La picaresca entra en juego
Ciertamente, desde que volvieron a organizarse los Juegos en 1896, el barón francés Pierre de Coubertin “impuso que solo participaran atletas que no actuaran en ningún deporte como profesionales, incluidas las disciplinas no olímpicas”. Sin embargo, el lema oficial de los Juegos Olímpicos y del Movimiento Olímpico, creado por el padre Henri Didon, amigo del barón: "Citius, Altius, Fortius” ("más rápido, más alto, más fuerte"), no ha estado exento de aparentes irregularidades. Por ejemplo, «el estadounidense James “Jim” Thorpe, un aborigen pottawatomie modelo de deportista todoterreno, ganó por amplísimo margen el pentatlón y el decatlón de la edición de Estocolmo 1912, pero luego fue descalificado al conocerse que había jugado al béisbol a sueldo en una liga de su país».
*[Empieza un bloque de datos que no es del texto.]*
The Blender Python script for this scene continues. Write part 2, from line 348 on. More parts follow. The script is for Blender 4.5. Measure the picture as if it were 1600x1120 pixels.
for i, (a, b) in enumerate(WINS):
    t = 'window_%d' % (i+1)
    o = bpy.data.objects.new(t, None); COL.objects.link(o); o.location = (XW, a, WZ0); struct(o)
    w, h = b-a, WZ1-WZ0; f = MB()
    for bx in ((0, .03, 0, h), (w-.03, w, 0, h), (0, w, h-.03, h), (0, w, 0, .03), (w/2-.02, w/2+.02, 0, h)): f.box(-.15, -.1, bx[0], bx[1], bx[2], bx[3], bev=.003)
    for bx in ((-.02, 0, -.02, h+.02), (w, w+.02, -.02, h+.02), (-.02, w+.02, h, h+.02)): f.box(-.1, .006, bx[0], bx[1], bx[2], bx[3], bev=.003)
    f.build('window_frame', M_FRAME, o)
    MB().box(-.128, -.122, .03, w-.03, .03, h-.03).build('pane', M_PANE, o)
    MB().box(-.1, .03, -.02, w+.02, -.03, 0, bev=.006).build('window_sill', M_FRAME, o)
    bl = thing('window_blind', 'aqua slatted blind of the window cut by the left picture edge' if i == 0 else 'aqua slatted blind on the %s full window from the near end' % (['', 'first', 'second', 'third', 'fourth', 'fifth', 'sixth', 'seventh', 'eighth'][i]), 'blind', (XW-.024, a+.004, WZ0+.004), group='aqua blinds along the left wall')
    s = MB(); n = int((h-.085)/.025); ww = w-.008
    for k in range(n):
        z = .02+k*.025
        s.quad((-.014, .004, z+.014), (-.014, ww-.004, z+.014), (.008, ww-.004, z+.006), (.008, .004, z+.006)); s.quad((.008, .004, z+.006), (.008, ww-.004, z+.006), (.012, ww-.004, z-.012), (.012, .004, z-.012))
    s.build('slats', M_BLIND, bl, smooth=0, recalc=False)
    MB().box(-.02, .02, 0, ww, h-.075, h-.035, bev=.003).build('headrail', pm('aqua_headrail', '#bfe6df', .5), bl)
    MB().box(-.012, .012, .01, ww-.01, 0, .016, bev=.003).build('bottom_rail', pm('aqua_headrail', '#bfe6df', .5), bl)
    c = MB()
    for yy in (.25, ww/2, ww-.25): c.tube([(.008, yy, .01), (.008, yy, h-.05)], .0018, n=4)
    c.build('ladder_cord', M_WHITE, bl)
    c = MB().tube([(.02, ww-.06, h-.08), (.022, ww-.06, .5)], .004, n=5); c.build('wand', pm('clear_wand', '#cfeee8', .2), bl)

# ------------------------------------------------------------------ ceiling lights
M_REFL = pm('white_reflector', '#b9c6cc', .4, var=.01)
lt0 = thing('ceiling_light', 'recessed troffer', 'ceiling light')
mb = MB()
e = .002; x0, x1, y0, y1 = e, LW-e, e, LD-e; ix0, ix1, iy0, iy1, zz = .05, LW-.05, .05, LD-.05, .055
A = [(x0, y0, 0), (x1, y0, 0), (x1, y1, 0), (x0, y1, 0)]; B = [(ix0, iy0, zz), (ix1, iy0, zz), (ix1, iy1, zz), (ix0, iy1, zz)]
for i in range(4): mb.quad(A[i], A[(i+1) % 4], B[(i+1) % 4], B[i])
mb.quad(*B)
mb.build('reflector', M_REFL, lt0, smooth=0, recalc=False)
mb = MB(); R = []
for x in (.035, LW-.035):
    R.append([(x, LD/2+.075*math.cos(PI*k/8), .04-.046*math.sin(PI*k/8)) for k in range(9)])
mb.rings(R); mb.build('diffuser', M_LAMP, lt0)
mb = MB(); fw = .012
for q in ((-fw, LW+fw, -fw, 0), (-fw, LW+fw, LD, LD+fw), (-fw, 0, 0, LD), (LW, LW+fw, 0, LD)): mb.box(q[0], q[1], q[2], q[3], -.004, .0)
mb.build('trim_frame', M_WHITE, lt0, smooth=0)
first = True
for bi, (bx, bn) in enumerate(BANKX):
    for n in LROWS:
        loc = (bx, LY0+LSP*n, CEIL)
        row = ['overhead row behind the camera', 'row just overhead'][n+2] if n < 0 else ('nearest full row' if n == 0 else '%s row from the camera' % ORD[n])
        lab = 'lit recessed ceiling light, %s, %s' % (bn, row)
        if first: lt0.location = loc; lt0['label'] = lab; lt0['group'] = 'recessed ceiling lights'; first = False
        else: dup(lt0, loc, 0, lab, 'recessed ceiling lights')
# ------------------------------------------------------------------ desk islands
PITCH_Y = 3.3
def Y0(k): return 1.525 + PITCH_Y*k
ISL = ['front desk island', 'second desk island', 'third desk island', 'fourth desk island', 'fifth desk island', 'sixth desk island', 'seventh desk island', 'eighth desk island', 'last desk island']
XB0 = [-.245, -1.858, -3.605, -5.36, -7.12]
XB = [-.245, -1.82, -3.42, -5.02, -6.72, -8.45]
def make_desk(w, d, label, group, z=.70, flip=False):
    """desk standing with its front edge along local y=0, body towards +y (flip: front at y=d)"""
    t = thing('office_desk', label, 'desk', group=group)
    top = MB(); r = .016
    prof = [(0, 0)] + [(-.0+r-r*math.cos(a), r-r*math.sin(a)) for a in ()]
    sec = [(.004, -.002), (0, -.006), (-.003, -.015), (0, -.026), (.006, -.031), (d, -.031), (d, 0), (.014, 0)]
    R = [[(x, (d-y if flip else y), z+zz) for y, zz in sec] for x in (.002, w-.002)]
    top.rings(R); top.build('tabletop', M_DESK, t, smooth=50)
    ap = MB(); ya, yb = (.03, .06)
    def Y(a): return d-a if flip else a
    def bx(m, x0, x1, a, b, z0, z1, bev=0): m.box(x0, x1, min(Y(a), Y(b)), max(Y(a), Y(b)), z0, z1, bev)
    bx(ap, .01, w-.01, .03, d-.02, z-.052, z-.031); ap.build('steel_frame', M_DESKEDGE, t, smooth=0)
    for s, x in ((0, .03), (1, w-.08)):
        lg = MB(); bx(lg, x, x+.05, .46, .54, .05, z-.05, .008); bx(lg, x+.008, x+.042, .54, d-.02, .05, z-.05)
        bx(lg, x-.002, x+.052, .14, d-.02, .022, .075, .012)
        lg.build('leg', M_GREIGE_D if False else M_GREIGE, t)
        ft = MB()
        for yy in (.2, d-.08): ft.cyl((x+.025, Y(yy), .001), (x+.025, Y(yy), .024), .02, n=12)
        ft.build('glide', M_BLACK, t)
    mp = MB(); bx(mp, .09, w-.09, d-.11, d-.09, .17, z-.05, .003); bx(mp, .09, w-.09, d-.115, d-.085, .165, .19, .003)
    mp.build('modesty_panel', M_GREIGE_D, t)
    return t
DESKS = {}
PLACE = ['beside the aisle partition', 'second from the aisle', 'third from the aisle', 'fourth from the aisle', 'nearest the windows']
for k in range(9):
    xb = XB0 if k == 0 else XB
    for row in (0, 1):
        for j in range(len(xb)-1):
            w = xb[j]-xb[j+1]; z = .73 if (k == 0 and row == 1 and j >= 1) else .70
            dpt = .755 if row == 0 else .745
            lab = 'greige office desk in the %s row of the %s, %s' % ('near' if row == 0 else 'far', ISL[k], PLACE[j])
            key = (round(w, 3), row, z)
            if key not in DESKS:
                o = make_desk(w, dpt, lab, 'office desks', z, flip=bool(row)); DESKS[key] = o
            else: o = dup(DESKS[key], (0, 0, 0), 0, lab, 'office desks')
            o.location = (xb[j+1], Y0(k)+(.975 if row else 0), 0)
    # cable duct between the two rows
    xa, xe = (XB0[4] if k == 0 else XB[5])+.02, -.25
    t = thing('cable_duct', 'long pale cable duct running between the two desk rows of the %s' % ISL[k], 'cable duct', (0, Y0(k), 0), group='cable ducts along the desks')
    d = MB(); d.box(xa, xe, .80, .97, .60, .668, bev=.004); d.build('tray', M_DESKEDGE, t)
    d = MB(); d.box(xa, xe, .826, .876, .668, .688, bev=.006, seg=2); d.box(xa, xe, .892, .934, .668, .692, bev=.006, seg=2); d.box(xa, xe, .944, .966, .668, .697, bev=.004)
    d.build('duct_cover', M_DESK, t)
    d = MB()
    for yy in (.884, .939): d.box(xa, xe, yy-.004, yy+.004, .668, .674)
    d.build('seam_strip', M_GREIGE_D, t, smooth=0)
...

"La vida es simple porque la lucha es simple. El buen luchador retrocede pero no abandona. Se doblega, pero no renuncia. Si lo imposible se levanta ante él, se desvía y va más lejos. Si le falta el aliento, descansa y espera. Si es puesto fuera de combate, anima a sus hermanos con la palabra y su presencia. Y hasta cuando todo parece derrumbarse ante él, la desesperación nunca le afectará." En este caso, son palabras de Coubertain con las que quería destacar el esfuerzo y sacrificio en pos de un objetivo, que era deportivo pero también general, para la vida. Sin embargo, en casos como el de Thorpe, se podía incurrir en injusticias. Tal medida contra este atleta para el autor fue clasista, “porque reservaba la gloria olímpica a hijos de familias ricas que podían prepararse para la alta competencia sin ocupar su tiempo en trabajar para mantenerse y costearse viajes y estadías a los Juegos”. De tal modo que el concepto de «amateurismo» cobraba un sentido de desigualdad.
Las curiosidades se suceden sin parar en un libro donde, en efecto, surgen casos de pura autosuperación, con independencia de las calamidades que puedan obstaculizar el camino hacia la obtención de una medalla: Wernicke habla de un campeón de tiro que perdió la mano derecha en la guerra y ganó el oro usando la izquierda, o de un regatista que, en medio de la competición, no dudó en rescatar a dos rivales que se estaban ahogando. Cientos de anécdotas en que la picaresca no falta, como cuando entre los países comunistas se registraban deportistas que “figuraban mayoritariamente como oficiales de policía o del ejército de su país. Sin embargo, esto era una burda mascarada, pues se dedicaban por completo al entrenamiento y raramente cumplían las tareas que decían realizar”.